--- Begin Information shown ---

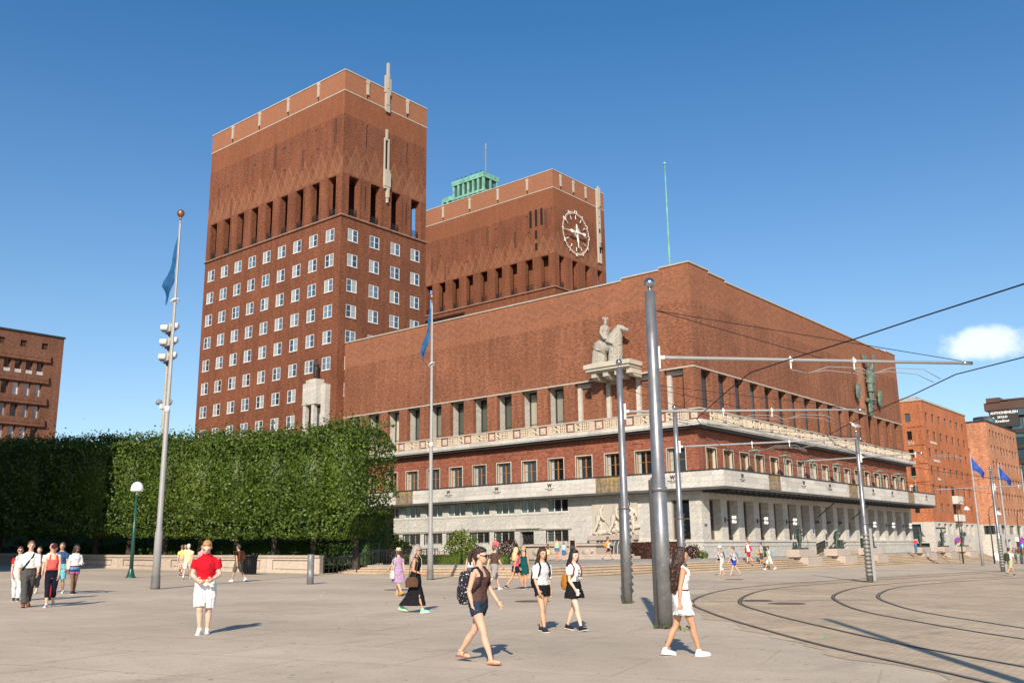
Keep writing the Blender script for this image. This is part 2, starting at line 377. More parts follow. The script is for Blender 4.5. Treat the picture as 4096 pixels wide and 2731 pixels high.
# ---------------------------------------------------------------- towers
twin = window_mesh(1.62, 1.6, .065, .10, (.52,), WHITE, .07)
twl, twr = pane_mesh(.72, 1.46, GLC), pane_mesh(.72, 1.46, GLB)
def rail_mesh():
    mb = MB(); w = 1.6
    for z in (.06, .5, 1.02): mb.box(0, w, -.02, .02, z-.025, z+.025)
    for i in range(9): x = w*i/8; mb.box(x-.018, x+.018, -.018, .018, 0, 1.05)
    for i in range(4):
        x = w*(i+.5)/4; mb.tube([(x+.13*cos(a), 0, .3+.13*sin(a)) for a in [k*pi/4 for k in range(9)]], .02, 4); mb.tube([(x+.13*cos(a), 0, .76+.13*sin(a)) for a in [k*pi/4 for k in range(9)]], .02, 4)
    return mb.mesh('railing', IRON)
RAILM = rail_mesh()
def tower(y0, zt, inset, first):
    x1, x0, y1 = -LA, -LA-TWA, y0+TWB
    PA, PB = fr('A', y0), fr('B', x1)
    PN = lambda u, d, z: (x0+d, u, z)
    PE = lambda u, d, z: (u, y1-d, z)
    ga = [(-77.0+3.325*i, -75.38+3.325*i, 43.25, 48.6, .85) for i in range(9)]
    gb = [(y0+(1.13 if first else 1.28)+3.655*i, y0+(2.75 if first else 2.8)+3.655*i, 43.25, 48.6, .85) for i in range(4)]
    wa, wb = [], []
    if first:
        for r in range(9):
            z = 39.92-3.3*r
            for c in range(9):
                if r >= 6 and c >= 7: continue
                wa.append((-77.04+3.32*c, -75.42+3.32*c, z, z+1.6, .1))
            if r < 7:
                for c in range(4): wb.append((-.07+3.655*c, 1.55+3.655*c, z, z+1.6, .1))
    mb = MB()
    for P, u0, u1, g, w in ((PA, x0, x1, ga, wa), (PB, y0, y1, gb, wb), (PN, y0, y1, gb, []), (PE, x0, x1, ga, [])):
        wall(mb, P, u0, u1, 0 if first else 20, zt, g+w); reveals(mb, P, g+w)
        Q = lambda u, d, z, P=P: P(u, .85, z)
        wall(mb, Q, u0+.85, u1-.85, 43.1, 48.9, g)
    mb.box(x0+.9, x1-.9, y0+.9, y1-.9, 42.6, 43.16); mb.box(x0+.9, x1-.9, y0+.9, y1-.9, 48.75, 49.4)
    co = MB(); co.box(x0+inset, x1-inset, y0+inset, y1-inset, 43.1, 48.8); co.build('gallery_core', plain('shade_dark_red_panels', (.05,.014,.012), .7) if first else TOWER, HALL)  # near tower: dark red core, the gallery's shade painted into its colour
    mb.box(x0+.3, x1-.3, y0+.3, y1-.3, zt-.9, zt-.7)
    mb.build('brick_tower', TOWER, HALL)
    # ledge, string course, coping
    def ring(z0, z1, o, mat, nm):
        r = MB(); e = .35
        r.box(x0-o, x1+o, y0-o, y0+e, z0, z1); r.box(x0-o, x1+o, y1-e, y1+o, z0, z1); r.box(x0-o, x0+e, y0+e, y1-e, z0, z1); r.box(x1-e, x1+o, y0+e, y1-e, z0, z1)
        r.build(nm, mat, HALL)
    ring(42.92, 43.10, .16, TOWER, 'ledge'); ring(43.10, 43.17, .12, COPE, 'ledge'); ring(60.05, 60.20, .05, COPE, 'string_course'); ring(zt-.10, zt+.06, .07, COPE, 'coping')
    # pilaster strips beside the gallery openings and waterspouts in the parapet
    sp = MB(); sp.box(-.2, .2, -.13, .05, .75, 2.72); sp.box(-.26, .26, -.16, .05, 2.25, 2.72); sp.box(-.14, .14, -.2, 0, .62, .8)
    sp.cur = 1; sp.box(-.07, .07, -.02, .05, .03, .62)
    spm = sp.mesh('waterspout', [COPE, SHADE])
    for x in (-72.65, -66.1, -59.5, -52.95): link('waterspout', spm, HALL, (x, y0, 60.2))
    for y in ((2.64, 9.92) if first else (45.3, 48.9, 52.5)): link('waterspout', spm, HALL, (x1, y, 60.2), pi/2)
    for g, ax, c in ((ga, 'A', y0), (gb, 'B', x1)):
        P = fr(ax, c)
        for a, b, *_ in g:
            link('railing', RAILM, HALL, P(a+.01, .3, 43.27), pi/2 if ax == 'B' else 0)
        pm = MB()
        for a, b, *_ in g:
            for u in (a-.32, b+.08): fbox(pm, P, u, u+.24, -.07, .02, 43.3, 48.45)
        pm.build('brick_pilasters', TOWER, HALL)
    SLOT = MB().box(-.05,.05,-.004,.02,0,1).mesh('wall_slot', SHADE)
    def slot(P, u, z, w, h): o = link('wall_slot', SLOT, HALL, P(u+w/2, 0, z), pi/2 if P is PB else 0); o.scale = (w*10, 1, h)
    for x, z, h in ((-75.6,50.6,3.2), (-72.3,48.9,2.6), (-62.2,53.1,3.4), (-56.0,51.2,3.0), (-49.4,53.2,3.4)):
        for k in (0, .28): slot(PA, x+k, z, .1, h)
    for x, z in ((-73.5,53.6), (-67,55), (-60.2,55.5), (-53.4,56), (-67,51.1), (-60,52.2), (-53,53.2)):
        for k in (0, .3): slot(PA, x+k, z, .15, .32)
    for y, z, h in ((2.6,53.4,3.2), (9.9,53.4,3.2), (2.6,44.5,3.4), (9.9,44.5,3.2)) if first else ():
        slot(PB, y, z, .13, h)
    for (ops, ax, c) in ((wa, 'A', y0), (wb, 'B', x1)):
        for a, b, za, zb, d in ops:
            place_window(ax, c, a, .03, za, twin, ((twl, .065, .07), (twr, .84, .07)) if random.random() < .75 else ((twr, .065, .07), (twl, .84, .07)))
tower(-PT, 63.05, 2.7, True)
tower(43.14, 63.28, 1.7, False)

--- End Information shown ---
--- Begin Information shown ---

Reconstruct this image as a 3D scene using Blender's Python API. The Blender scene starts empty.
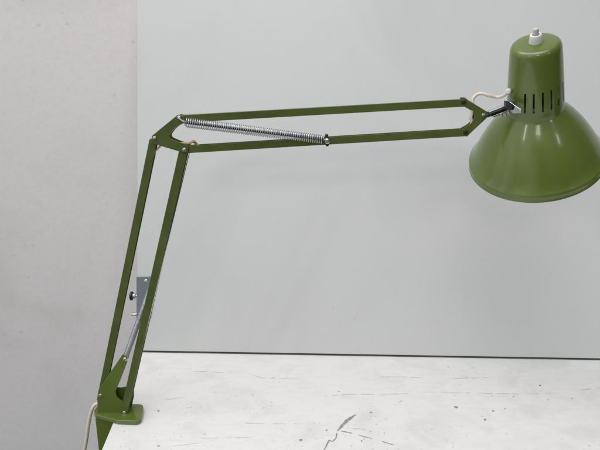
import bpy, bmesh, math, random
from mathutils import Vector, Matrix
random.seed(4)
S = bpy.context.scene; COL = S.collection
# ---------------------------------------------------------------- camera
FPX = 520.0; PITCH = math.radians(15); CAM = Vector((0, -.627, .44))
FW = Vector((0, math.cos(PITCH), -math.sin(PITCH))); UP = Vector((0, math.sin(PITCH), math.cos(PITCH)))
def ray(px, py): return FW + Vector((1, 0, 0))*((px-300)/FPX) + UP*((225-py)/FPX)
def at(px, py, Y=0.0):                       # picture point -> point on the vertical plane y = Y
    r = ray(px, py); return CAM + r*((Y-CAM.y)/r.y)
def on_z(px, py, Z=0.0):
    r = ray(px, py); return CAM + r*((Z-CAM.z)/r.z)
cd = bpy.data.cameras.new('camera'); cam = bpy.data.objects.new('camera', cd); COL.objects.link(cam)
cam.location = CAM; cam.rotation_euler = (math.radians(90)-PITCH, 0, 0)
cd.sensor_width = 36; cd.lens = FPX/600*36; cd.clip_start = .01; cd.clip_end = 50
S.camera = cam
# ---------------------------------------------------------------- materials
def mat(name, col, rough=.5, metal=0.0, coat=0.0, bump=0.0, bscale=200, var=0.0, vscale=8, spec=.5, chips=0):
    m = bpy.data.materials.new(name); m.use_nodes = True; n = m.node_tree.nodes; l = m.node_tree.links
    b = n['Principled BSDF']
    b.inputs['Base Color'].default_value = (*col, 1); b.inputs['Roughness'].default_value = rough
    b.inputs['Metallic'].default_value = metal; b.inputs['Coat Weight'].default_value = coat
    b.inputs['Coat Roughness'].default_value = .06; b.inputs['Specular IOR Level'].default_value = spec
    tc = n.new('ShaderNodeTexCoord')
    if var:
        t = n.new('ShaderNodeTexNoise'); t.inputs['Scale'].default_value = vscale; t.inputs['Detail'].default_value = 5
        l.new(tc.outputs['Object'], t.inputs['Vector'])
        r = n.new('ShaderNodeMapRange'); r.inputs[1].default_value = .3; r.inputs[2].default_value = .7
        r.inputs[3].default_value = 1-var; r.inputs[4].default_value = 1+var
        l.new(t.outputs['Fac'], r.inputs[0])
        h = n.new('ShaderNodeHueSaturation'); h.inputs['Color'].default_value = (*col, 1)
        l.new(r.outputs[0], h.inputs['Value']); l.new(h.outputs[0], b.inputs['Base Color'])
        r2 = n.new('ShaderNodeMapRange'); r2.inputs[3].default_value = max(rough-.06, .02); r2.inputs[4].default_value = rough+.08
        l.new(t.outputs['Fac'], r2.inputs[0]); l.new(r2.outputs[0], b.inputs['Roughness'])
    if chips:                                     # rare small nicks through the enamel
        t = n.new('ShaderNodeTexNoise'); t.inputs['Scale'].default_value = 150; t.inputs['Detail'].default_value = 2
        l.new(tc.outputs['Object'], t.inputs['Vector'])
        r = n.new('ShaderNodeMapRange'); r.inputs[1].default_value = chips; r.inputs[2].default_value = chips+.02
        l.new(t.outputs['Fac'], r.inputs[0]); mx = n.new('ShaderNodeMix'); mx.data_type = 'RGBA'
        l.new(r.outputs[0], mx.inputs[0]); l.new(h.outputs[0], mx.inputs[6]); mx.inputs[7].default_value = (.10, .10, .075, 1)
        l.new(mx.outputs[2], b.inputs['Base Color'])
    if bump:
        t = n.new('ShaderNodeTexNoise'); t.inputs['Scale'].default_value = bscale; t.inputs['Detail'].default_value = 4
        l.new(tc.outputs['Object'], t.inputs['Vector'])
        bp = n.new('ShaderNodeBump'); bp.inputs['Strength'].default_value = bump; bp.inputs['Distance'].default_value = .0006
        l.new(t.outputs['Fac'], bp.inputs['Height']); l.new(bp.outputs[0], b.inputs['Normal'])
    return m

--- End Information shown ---

From the data above, work out how many lines hold "inset". Answer with the number alone.

*Result for this exercise*
2